Loi de programmation militaire : 413 milliards, pour quoi faire ?

Stéphanie Gwizdak

« On croit mourir pour la patrie, on meurt pour des industriels ». La phrase célèbre d’Anatole France pourrait-elle servir de devise à la politique annoncée par Emmanuel Macron ?

Emmanuel Macron a annoncé ce 20 janvier à Mont de Marsan, lors de ses vœux aux armées, l’octroi d’une enveloppe de 413 milliards d’euros supplémentaires aux budgets de la Défense pour l’exercice 2024-2030, soit une augmentation de plus de 100 milliards d’euros par rapport à loi de programmation militaire 2019-2024. Augmentation justifiée par la nécessité d’« un effort à proportion des dangers, considérables ». « Nous avons réparé l’Armée, nous allons maintenant la transformer » poursuit-il.

Mettre en relation cette augmentation substantielle avec les 12 milliards que le gouvernement dit chercher désespérément pour justifier son projet de réforme des retraites, est une question qui mériterait un développement complet à elle seule. De même que la question qui est posée à l’humanité, des conditions et gestes à produire pour emprunter la seule voie possible pour notre avenir commun : celle des résolutions diplomatiques des conflits existant ou à venir.

Dans cet article, nous avons cependant voulu saisir la mise en lumière actuelle de la question militaire pour explorer un autre aspect du sujet, tant les sommes engagées par les finances publiques ainsi que la gravité des enjeux nous obligent à y regarder de plus près : 413 milliards pour faire quoi ? Comment l’utilisation de ces sommes considérables est-elle contrôlée par les représentants de la nation ?

Peut-on augmenter les budgets sans remettre en question un modèle qui s’amortit sur la vente d’armes ?

Car la situation n’est guère brillante !

Ainsi le site Public Sénat, analysant le conflit russo-ukrainien, nous informe que « la France dispose par exemple de 222 chars de combat, 18 systèmes sol-air et 253 avions de combat, alors que la Russie et l’Ukraine ont respectivement déjà perdu, en un an de conflit, 1642 et 449 chars de combat, 88 et 86 systèmes sol-air, et 69 et 56 avions de combat. C’est donc en un an, presque 10 fois les stocks français de chars, plus de 20 fois les stocks de systèmes de défense sol-air et la moitié des stocks d’avions de combat, qui ont été détruits. » Alors que, selon l’Institut français des relations internationales (IFRI), « initialement dotée de 76 CAESAR, l’armée de Terre n’en dispose ainsi plus que de 58 » soit, compte tenu d’un taux de disponibilité de 75 %, « en dessous des 48 unités prévues par le contrat opérationnel HEM (Hypothèse d’Engagement Majeur) ».

Si Emmanuel Macron affirme que « nous avons réparé l’Armée », force est de constater que celle-ci serait, en réalité, en grande difficulté pour affronter une guerre de haute intensité qui durerait un tant soit peu.
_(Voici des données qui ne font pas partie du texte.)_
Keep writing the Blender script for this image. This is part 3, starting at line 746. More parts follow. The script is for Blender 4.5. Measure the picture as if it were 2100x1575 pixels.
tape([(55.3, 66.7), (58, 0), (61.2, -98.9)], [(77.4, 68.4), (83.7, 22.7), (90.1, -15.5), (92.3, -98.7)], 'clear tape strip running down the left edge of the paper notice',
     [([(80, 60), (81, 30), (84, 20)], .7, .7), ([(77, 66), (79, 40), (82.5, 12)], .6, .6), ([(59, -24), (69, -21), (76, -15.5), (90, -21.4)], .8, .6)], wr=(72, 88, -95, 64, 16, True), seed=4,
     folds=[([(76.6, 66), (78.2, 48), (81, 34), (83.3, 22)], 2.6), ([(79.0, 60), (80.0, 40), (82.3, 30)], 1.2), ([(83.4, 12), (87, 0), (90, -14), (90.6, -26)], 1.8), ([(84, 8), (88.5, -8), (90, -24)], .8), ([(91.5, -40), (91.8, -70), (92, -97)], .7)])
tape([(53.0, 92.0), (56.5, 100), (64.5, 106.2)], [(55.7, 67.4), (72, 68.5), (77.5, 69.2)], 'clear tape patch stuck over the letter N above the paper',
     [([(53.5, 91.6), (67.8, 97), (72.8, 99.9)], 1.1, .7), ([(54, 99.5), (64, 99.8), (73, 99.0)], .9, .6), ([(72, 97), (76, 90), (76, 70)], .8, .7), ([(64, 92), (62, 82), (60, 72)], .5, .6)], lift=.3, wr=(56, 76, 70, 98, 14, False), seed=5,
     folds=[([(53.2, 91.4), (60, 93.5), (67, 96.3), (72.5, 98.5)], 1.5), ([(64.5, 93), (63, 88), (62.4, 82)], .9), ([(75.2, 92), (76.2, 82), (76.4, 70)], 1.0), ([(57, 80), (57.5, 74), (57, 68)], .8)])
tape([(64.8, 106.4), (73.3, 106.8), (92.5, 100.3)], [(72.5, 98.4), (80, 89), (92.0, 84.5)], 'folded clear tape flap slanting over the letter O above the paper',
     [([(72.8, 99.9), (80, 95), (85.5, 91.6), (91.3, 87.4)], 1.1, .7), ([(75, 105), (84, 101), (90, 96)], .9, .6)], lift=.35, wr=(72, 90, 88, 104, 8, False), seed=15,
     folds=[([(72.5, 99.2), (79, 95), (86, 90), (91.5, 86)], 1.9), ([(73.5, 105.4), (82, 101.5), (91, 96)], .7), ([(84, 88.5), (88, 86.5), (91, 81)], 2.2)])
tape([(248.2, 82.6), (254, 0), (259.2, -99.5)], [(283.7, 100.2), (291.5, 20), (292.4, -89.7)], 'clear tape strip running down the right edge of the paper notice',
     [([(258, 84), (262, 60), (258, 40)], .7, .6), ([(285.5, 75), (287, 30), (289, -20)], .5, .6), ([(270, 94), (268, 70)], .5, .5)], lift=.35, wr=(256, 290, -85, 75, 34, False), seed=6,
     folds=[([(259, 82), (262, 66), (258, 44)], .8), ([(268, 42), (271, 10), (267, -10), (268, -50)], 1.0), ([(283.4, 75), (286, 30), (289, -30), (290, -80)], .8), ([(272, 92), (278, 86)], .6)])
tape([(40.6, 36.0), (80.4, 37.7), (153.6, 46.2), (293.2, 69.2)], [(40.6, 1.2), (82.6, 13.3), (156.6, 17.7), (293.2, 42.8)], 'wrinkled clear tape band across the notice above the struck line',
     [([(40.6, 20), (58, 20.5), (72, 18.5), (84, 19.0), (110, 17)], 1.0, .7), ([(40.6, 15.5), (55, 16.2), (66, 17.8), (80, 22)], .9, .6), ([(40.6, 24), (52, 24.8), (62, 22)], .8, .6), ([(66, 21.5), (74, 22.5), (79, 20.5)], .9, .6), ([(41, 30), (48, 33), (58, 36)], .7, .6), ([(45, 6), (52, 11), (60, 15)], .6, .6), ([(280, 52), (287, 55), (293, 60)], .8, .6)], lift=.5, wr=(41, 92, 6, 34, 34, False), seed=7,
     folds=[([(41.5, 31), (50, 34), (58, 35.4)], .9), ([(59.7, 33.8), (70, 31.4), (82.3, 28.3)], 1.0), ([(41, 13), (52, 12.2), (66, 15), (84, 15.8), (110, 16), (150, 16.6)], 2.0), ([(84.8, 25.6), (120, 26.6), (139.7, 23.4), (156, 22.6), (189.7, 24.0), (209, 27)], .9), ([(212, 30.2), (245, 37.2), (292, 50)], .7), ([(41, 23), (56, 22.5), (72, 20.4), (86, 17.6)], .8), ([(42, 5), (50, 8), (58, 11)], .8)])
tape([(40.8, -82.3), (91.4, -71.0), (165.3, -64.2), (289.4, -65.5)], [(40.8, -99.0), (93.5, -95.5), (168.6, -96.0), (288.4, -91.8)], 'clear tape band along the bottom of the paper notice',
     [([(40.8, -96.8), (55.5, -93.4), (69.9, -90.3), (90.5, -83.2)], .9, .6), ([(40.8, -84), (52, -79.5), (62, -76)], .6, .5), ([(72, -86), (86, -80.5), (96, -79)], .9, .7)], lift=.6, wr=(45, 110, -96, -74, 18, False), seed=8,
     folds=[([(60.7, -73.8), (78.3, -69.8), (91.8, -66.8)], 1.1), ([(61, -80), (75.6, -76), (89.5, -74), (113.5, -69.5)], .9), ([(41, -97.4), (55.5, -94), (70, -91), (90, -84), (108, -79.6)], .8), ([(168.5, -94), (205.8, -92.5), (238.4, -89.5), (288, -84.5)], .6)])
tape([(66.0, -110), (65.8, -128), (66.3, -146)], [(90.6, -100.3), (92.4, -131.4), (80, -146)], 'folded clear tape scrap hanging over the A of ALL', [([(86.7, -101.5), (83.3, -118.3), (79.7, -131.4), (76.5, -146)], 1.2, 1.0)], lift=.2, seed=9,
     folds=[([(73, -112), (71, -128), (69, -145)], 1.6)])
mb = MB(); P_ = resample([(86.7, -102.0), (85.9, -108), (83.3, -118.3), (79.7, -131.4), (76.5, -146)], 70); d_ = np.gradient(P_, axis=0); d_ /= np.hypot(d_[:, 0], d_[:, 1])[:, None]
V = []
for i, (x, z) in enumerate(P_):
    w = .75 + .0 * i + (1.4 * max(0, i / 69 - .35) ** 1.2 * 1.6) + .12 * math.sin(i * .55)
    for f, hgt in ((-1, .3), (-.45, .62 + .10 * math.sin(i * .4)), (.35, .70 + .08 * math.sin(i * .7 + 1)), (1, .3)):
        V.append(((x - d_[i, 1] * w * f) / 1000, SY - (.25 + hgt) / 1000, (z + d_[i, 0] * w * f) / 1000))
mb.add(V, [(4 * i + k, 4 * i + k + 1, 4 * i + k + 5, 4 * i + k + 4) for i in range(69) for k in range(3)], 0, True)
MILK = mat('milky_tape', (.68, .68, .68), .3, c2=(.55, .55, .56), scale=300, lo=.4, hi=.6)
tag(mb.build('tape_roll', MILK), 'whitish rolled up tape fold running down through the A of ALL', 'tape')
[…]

Ce qui pose alors une question simple : comment peut-on se trouver démuni face à un conflit qui n’a pas de caractère de soudaineté puisque ses prémisses remontent au moins à 2014, Angela Merkel déclarant récemment elle-même que les accords de Minsk n’avaient d’autres buts que de laisser à l’Ukraine le temps de s’armer, et que notre gouvernement n’est pas à proprement parler le premier des pacifistes ? A quoi ont donc servi les milliards investis dans la défense depuis 20 ans, pour que notre armée soit dans cet état, incapable en définitive, si besoin était, d’assurer la défense de notre pays, sauf à brandir l’épouvantail de la dissuasion nucléaire ? Sans doute moins à construire une défense pour l’intérêt général qu’à générer des profits pour les actionnaires des industries de défense, fonds de pensions inclus.

Explorons trois aspects de cette question : Quelle industrie militaire, quelle composition de l’armée et pour quels objectifs ?

Certains experts distinguent deux modèles qui se font face en Ukraine.

Les Russes, partant du principe de la brièveté de la durée de vie des équipements militaires sur les champs de bataille, misent sur la quantité et la polyvalence des unités produites (une production industrielle donc capables de produire massivement et de constituer des stocks) et des évolutions techniques progressives et inclusives d’une génération à l’autre. En outre, ils auraient limité de manière drastique les profits financiers de leur industrie de défense. Une stratégie qui recherche l’équilibre coût / performance pour « tenir » dans le temps un conflit de haute intensité. La Russie a en outre conservé une armée mixte composée de militaires professionnels et d’un contingent de conscrits effectuant leur service militaire.